Transient, Fleeting: The World of Ishimoto Yasuhiro part 17
Individual Realism
“This is in front of Wako in Ginza. Just when I was about to shoot the vagrant kind of man in the back, a soldier of the Allied Occupation forces and a prostitute passed by, so I released the shutter in that moment. It was in the winter, at 4 or 5 in the afternoon I think.” 50 years ago, there was no sign of the pomp and glory that the Ginza district is known for today.
Many of the people in Ishimoto’s photographs display human dignity regardless of their low social standing and poverty, and radiate the energy of being alive in all their quietness, while only few of his works are entirely filled with a feeling of emptiness like this one here.
At a Ginza street corner, a soldier and a prostitute are about to disappear into the darkness of the night, while behind them a vagrant turns away as if trying to erase his existence altogether. The scenery might have looked less desolate if the woman was looking straight ahead, but she is in fact turning around and looking at the man. It is the gentle evening light enshrouding the vagrant that defines silhouettes like hers. This picture contains two fictitious couples. As suggested also by the letters “CLOSED” on the old street sign, everything seems to be closed here, and I can’t help but feel that this is how Ishimoto must have felt upon returning to postwar Japan for the first time in 14 years.
After Japan’s defeat in the war in 1945, the occupation troops under General MacArthur were distributed across the country. In ’52, the San Francisco Peace Treaty took effect, and the GHQ and occupation by the US Forces came to an end. In the following year, Ishimoto finished his schoolwork and returned to Japan.
It was exactly the time when the realist style was blooming in Japanese photography. LIFE and other pictorial magazines and photo books were imported from Europe and America, so people in Japan got more and more opportunities to see what was going on in photography on an international level. Against this backdrop, I think Ishimoto’s return was for Japanese photography like a gift from heaven, but as a matter of fact, all he got in response was a cold shoulder.
What he was apparently focusing on first and foremost were the realms of art, design and architecture. Together with the likes of Kenzo Tange, Sori Yanagi, Yusaku Kamekura and Taro Okamoto, Ishimoto was involved in the establishment of the International Design Committee of Japan (today the Japan Design Committee), and with support from up-and-coming artists and educators, he was offered a position as a teacher at Kuwasawa Design School, the first design school in Japan that opened in 1954.

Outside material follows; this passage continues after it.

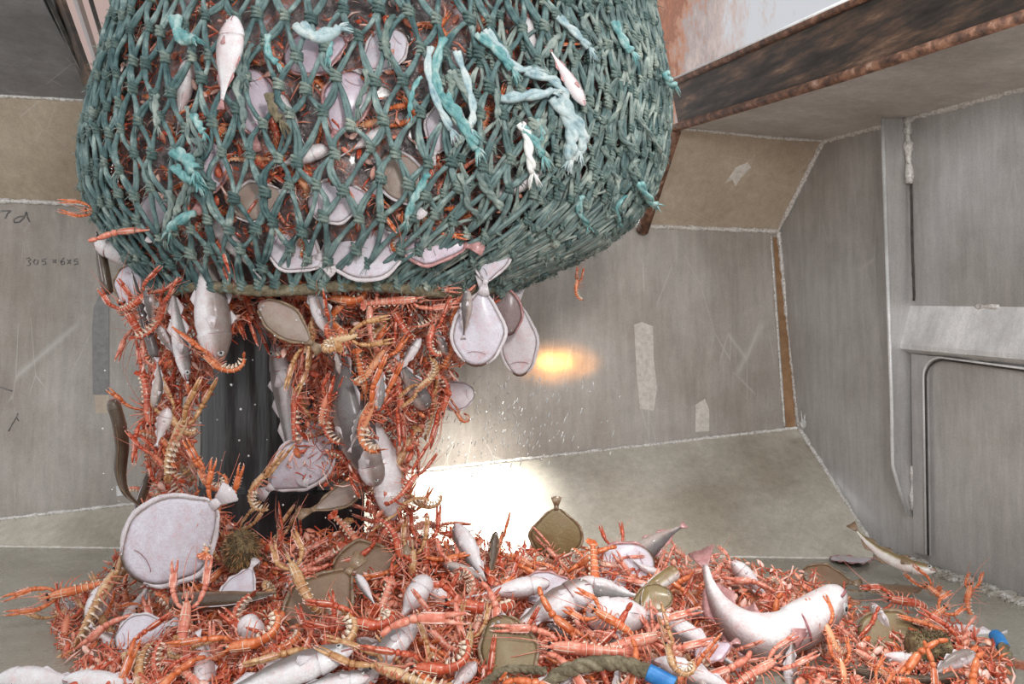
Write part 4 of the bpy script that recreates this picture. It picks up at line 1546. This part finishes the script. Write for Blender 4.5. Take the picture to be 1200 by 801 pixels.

It obviously took a while for the realm of Japanese photography to mature and finally assimilate the rigid formative art that Ishimoto displayed in his photographic work. ”I am more than a little dissatisfied with the “news photography first” – if not “news photography only” – attitude of Japanese photographers. The art of photography isn’t supposed to be that narrow-minded.” (Geijutsu Shincho, 1954)
The realist style that became popular especially among amateur photographers gradually developed the importunateness to fasten its teeth on the disadvantaged, which prompted some critics to describe the style cynically as “beggars’ photography”. What Ishimoto has probably shown to those people must have been his own style of realist photography that, like this picture here, does not snuggle up to misfortune.